Christmas, Food & Drink

What are the Best Christmas Food and Drink Pairings?

Christmas is a time to indulge, and sample the finer things in life, ideally in the company of those nearest and dearest to us. Whatever food and drinks you serve, they should really be paired nicely with one another. This will help to elevate both components, and ensure that the entire gastronomic experience is more than the sum of its parts.


Oceans of reds, whites and roses are consumed over the festive period every year. Matching these wines with an appropriate dish is critical. Generally, fattier and more flavoursome foods will tend to pair well with rich, tannin-heavy wines.

Sparkling wines tend to go nicely with smoked salmon, since they can cut through the fish’s natural oiliness. Similarly, if you’re having a fatty dish like goose on Christmas Day, then a drier white wine with good acidity will cut through. If you’re serving a fortified wine, like port, then a selection of cheeses will tend to work nicely.

Teas and Coffees

During the Christmas period, you might find yourself sampling a few Christmas teas and coffees. This is another opportunity to work in classic flavour combinations. Ginger-based teas, for example, have the spiciness required to offset lush desserts like vanilla ice cream.

Christmas pudding

When it comes to Christmas pudding, the conventional wisdom is that you’re going to be drinking the same brandy that the pudding itself is immersed in. You can expect brandy butter to work as a sweet foil to all of those complex fruit and nut notes. It works spectacularly every time.

What about desserts?

Whatever you’re serving for dessert, you’ll want a selection of dessert wines to hand. This is another area where fortified wines tend to excel. Rich, caramel-based desserts tend to go nicely with Tawnies, while rich dark chocolate dishes go nicely with more mature vintage ports.

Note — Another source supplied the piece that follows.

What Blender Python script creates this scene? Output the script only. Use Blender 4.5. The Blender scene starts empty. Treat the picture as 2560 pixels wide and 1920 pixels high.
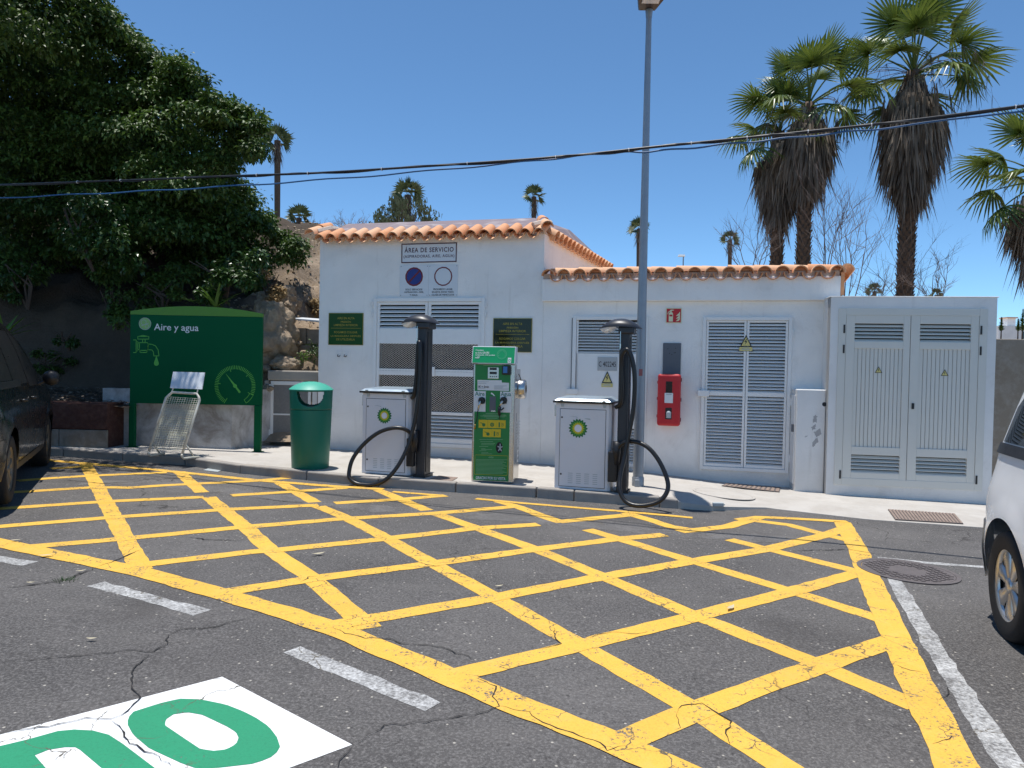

What about non-alcoholic options

While we might think of Christmas as an agreeably booze-soaked affair, the truth is that many Brits are abandoning, or at least seeking to cut back on, their alcohol intake. This trend is particularly prevalent among younger people.

Noticing this, the drinks industry has been innovating like never before when it comes to alcohol-free options. Fortunately, we don’t need to reinvent the wheel when it comes to flavour combinations. The spiciness of ginger ale, for example, will work nicely with creamy vanilla desserts.

In many cases, there are low (or no) alcohol versions of the drinks we know and love, which can make it easy to find pairings. If you know what to pair a white wine with, then pairing the same thing with a non-alcohol white wine will tend to yield good results, too.